Posts Tagged ‘invites’

Bridal Shower Invitations Etiquette

Thursday, February 9th, 2012

Bridal showers, just like weddings, have etiquette guidelines for sending out bridal shower invitations. These should be followed closely for more traditional showers, but can be used to answer any questions the party planner may have.

Commonly, bridal showers are get-togethers for female guests to the wedding. The guests can be from both the bride’s and groom’s side. However, not every female invited to the wedding needs to receive bridal shower invitations. These gift-giving parties are typically for the brides closest family and friends. Etiquette states that every guest to a bridal shower should also be invited to the wedding.

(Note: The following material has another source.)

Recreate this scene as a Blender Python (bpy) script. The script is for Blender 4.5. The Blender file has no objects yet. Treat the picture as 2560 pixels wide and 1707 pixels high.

Although they are traditionally for the females, showers that are co-ed are also popular. These allow the groom to attend, as well as other male friends and family. These are also sometimes referred to as couple or Jack and Jill showers. The groom and a few of his male guests may also make an appearance during the shower. Be sure to indicate on the bridal shower invites whether the party will be co-ed.

Many bridal showers are planned as a surprise to the bride. If this is the case, she will not receive a bridal shower invitation. If she does know about it or is helping to plan it, sending her an invitation is not strictly necessary. The invites do make great keepsakes, so be sure to set one aside for the bride.

There may be some guests that will not be able to make it to the shower. Sending bridal shower invitations to them, even though they may not come, is still acceptable. It shows the guest that they are important to the bride and that they should come if it all possible.

Be sure to put all pertinent information on each bridal shower invitation. Showers are typically held one to two months before the wedding, but can be held as far in advance as necessary. There is no etiquette suggesting where the shower should take place. Also, remember to include a phone number, address, and RSVP instructions.

As with save the date cards, send out invitations at least a month
before the shower, and each guest should receive one. Use the formal name of the guests, using titles such as missus or miss. The bridal shower invites should be handwritten. Registry information can be included in the invitation, either printed or handwritten. Do not include the cards that many stores supply when the bride registers.